You can also set up a private automation hub. A private automation hub enables you to create your own curated set of Ansible Content Collections. It also provides a container registry that you can use for distributing your automation execution environments, if you do not already have one.
A private automation hub provides a centralized place for automation controller and the organization's Ansible developers to use to get automation content.
In addition to the hosted automation hub at console.redhat.com, two other hosted services are available.
Red Hat Insights for Red Hat Ansible Automation Platform help you understand what automation code you are running and whether it is successful. You can also use it to evaluate the positive impact of automation on your organization.
Automation Analytics helps to provide better insight into the performance of your automation infrastructure. You can use it to analyze how you use automation and what modules, playbooks, and workflows you most frequently use.
The following diagram shows the components of a Red Hat Ansible Automation Platform 2 deployment alongside the personas of some people who would use them.

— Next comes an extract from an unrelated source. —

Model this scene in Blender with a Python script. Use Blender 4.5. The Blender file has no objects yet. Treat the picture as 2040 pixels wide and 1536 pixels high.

Automation controller and automation content navigator both support automation execution environments. This simplifies the transition from developing playbooks to running them in production, because there is no need to use virtual environments or to install modules and their dependencies on automation controller. You can customize execution engines to contain everything that your organization requires to execute its playbooks.
Provided that automation content navigator and automation controller have access to the same automation execution environments, the transition from development to production for your playbooks should be almost seamless.